Saturday, 27 April 2013

Yet another attempt at try/finally/except

Combined with setjmp/longjmp I previously tried to use a switch statement to hold the try/finally branches of code after noting the similarity between the C# except clauses and a switch/case statement.

I then rather too hastily abandoned this attempt under the impression that the curly braces are an essential part of the switch statement merely because that's how everyone shows them.

As I read further macro tricks I came across the blog of Jens Gusted, author of the unfortunately QT licensed P99 macro set which provides excellent capabilities, including try, catch and except in the syntax form I was seeking which does not involve trailing macros.

So I took a look at how Jens managed it and noticed a few tricks, including use of for (type var=...;...;...) as a way to start an indefinitely chainable single-statement scope that did not need a close-curly-brace but could declare a variable for that scope. But what most caught my eye was his use of the switch statement without curly braces.

It soon became apparent that the switch statement is just a statement, and that the case clauses are merely goto-label placeholders. Curly braces are normally used in switch to form multiple statements into a compound statement.
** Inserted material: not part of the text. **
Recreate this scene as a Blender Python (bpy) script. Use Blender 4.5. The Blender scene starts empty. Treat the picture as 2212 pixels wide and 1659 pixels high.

So if I can express my try and finally/except blocks without the need for me to provide curly braces, there will be no need for me to supply a close-brace.
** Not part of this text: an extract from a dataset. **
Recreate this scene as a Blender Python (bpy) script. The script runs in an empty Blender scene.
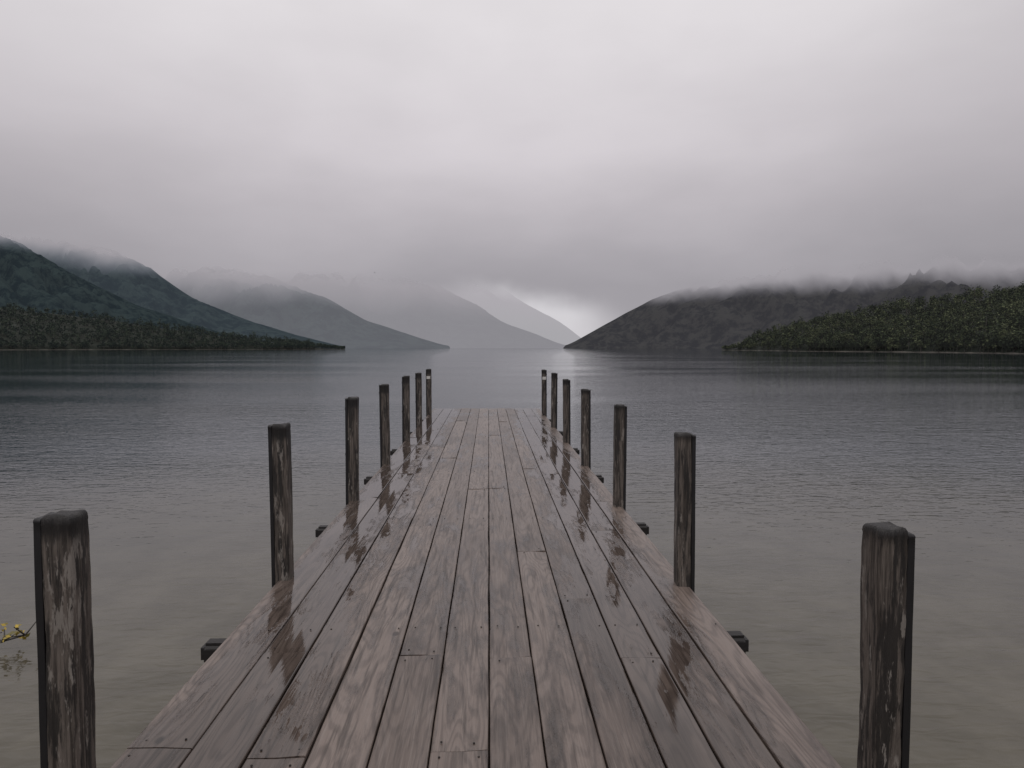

An examples of brace-less switch statement:
http://stackoverflow.com/questions/8118009/is-there-a-useful-case-using-a-switch-statement-without-braces


switch (x)
    default:
    if (prime(x))
        case 2: case 3: case 5: case 7:
            process_prime(x);
    else
        case 4: case 6: case 8: case 9: case 10:
            process_composite(x);

and blessed day, as Johan Bezem shows further on that page, it allows you to start part-way through a loop, avoiding the continuation test on entry - that is useful!

uint8_t counter;
/* counter will get its value here somewhere */
switch (counter)
    default:
        while (0 < counter)
        {
            case 0:
                /* Perform action */
                counter--;
        }

Also, some people prefer switch(0) default: ... instead of do { ... } while(0) but Jens prefers if (1) { ... } else (void(0))

Try Again

So I repeat my switch based attempt, the parts in bold are provided by the macros:


for(jmp_buf active_jmp_buf; ...; ...)
  switch ((errno=setjmp(active_jmp_buf))) 
  if (0) {
  case 0: // first time around
       {
         ...
         ... throw(123);
         ...
       }
  break; } else default: // break not needed for finally
       {
         ...
       } 

Note that the if/else is bogus, merely a trick to hold two statements without using curly braces to denote a compound statement; although I took care to make it if (0) in order to get legitimate fall-through from the try branch into the finally branch.

I need to finish the for loop so that it only loops once, and perhaps include an extra single-case switch statement within each branch so that misplaced break directives will not affect our exception handling switch statement.

I also wonder if I can have multiple catch clauses like the C# except clauses or if I embed those within a single except clause with an explicit switch statement based on errno.